When looking for increased power, look no further than Gale Banks Engineering, one of the industry's leaders and innovators. Banks opened his shop in 1958, specializing in race engines, and then in 1960, he expanded into the marine performance world. Since those early days, Banks has established himself as an icon, both in the shop and on the track, capturing many land speed records. Known as the master of turbochargers, Banks' technology has contributed to the progression of power enhancement products for the past four decades.
To produce more horsepower from a diesel engine, it's all about volumes of compressed air. More compressed air means more fuel, which creates a greater explosion in the combustion chamber and cylinder. Installing a Banks Power Stinger TLC System on an '00-'04 Chevrolet Duramax 6.6L will increase the airflow to balance the fuel flow. Increasing airflow and fuel flow creates more torque and horsepower.
The talented team, headed up by owner Mario Romero, at Top Line Performance in Huntington Beach, California, has been installing suspension and engine performance products and fabricating custom components for its customers for the past eight years. Mario and his talented team installed a Banks Power Stinger TLC System on an '03 Chevrolet 6.6L Duramax turbodiesel pickup. With a fist full of film and the camera already loaded, we followed along as the Banks Stinger TLC System was being installed.
ABCs of a Turbodiesel
A diesel engine, just as a gasoline engine, is considered a mechanical air pump. The amount of air and its velocity inhaled and exhaled affects its performance. The easier the air flows through an engine during its intake, compression, combustion, and exhaust cycles, the greater it will perform. Increasing more air volume and its velocity will create greater torque and increased horsepower. A normal diesel engine's compression ratio is 14:1 to 25:1, which is much higher than a gasoline engine's 8.5:1 to 13:1. A diesel engine takes in air, compresses it, then injects fuel into the compressed air. By compressing the air molecules, it creates heat, and the more they are compressed, the greater the heat. The hot compressed air spontaneously ignites itself.

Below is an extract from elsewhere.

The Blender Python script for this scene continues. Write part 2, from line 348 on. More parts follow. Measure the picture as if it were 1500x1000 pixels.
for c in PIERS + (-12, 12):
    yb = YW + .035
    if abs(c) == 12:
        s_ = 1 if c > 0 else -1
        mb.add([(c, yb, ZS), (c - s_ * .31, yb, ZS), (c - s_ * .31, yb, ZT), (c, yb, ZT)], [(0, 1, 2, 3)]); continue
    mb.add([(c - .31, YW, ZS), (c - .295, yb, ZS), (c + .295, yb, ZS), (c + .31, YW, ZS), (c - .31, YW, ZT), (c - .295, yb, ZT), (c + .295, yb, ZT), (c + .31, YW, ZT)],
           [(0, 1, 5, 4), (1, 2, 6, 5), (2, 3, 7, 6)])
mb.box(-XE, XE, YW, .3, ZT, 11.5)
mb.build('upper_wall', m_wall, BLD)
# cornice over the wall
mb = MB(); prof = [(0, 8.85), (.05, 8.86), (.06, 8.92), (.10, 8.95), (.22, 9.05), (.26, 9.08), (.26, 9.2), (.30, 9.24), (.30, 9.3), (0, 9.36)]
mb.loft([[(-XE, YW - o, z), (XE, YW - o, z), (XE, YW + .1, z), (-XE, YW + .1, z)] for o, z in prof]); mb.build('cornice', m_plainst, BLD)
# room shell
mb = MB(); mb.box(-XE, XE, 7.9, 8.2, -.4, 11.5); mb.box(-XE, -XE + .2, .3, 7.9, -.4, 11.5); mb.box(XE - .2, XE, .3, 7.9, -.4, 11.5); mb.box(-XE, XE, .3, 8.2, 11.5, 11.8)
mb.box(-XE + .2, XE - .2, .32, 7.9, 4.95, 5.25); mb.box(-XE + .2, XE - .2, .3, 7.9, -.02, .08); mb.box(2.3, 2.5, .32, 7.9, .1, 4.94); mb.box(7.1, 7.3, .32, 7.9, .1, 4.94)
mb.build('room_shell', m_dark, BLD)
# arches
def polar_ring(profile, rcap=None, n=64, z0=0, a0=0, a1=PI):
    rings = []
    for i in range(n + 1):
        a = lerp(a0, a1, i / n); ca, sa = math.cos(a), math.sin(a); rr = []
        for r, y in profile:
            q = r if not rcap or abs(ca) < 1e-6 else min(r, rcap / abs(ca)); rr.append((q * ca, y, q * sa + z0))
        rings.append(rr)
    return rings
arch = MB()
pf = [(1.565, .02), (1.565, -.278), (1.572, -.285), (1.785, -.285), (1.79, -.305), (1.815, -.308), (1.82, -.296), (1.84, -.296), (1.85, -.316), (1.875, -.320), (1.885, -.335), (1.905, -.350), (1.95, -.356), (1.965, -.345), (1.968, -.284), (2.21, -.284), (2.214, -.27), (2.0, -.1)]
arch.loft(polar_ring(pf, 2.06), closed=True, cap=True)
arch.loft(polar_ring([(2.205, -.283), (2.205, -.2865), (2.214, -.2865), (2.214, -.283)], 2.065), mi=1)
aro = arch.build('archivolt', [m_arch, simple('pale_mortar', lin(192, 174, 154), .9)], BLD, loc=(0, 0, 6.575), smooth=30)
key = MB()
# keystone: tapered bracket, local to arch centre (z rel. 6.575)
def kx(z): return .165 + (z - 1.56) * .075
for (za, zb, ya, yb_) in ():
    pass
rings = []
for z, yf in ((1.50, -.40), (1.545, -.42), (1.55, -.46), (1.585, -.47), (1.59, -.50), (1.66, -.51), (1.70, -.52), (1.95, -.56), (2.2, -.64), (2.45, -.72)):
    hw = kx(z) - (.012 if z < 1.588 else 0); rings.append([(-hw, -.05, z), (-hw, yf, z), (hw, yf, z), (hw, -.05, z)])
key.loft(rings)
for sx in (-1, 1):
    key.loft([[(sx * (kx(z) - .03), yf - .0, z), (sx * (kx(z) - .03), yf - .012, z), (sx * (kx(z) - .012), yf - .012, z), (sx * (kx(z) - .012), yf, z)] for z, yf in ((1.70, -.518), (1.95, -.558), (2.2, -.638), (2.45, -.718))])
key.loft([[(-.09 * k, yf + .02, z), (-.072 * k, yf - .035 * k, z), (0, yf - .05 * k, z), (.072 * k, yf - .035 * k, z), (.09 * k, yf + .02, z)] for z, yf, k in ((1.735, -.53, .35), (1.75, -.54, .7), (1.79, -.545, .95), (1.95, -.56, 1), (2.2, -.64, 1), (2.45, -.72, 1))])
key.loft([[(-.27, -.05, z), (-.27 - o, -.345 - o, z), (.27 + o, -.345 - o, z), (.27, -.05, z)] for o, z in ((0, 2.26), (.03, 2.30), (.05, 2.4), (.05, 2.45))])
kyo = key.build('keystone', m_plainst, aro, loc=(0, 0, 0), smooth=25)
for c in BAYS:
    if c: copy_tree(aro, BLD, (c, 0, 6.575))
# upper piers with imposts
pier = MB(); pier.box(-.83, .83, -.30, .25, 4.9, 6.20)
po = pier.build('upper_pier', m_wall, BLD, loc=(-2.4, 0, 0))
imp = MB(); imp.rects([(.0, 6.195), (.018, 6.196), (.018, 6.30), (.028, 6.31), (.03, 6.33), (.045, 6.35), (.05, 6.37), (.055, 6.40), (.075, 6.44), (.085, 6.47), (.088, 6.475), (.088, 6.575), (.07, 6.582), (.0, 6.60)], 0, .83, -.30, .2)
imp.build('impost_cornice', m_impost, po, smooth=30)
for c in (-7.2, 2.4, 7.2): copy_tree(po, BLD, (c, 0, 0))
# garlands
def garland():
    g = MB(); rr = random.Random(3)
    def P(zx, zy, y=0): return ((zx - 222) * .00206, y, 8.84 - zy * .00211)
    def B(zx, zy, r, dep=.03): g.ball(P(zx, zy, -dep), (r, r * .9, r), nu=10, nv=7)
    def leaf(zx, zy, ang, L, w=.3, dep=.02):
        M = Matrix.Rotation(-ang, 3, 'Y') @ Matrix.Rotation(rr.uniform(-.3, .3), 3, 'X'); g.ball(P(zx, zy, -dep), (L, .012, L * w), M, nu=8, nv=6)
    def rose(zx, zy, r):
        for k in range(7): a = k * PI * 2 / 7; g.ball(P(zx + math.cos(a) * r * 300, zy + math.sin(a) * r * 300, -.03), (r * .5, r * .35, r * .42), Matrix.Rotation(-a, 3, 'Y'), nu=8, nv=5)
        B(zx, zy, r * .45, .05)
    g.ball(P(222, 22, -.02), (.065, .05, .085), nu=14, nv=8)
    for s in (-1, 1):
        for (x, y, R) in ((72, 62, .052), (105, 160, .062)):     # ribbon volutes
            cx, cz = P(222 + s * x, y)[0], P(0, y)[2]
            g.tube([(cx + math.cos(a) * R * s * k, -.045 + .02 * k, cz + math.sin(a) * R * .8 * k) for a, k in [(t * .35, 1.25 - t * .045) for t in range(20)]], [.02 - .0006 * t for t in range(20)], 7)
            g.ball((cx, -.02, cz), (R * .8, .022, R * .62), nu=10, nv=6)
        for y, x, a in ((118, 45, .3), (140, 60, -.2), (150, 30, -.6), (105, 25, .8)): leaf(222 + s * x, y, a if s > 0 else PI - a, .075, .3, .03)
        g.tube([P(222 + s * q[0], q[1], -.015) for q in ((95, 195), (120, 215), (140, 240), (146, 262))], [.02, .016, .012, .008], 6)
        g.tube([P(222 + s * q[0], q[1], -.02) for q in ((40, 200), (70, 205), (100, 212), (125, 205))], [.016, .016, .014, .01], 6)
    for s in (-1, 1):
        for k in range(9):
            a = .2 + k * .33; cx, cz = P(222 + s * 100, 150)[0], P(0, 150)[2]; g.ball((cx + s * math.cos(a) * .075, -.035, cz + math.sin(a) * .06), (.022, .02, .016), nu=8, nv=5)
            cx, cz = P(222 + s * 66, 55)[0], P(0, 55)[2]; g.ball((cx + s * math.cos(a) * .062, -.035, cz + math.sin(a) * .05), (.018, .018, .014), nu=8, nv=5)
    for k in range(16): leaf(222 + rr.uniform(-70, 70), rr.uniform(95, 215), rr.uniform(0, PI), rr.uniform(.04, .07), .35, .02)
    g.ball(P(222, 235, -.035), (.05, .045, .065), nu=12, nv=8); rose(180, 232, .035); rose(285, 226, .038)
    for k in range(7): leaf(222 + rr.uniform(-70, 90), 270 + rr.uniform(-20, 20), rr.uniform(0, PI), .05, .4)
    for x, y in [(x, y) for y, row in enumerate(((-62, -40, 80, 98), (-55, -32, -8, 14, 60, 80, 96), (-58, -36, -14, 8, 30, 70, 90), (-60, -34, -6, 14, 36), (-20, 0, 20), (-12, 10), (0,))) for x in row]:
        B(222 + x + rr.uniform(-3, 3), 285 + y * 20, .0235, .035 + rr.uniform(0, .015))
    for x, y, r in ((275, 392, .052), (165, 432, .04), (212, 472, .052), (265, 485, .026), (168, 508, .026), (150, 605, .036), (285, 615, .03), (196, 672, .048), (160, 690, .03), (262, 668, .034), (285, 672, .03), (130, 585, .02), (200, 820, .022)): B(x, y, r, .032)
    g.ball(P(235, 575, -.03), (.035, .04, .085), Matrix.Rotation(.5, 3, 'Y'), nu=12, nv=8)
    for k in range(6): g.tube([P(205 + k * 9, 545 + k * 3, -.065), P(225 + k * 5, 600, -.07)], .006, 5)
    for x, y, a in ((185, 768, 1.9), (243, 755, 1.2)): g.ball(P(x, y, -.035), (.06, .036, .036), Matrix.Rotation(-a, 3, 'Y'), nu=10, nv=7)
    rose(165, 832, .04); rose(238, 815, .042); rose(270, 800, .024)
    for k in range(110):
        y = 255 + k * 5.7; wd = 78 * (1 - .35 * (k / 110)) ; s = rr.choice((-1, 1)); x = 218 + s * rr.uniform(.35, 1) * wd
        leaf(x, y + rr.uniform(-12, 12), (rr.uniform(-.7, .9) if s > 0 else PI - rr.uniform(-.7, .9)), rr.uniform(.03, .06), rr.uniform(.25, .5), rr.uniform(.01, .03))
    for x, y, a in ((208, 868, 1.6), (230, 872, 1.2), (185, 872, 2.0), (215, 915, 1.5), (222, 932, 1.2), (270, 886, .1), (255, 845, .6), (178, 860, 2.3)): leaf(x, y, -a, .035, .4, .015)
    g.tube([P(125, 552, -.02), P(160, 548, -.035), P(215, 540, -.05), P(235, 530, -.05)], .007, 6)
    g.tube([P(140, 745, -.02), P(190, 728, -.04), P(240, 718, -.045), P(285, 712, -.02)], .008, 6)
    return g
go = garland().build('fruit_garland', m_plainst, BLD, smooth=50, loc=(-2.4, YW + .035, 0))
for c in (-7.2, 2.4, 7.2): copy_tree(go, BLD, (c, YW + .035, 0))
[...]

Installing a turbocharger allows the engine to burn more fuel and air, and by increasing the air compression, it creates hotter temperatures, producing a greater explosion inside the combustion chamber and cylinder, therefore making more torque and horsepower. A turbocharger uses the velocity of the exhaust flow from the engine to spin the turbine located inside the turbocharger housing. The turbine spins an air pump as high as 150,000 rpm, and the hot temperatures of the exhaust flow create very high temperatures inside the turbine due to the intensified compression of hot exhaust gases. Because the turbine is located in the exhaust flow, it restricts the flow.
The effects of the exhaust stroke of the engine makes it push against the higher backpressure of the exhaust (like having to swim upstream), which draws some amount of power. The turbocharger's wastegate helps reduce turbo lag, while at the same time preventing the turbocharger from spinning too quickly at high engine speeds. The wastegate is actually a purge valve that allows the exhaust to bypass the turbine blades by sensing the boost pressure. When the boost pressure gets too high, it is indicating the turbine is spinning too fast, activating the wastegate, bypassing some of the exhaust around the turbine blades, which in turn allows the blades to slow down.
The exhaust is just as important as the intake side of the system. If the exhaust flow is restricted or has too much free-flow, it will affect the engine's performance. The engine's intake and exhaust must be balanced. Factory mufflers are restrictive to help eliminate emissions. The larger diameter aftermarket exhaust systems are designed to eliminate emissions without restricting the exhaust flow and velocity, creating more torque and horsepower.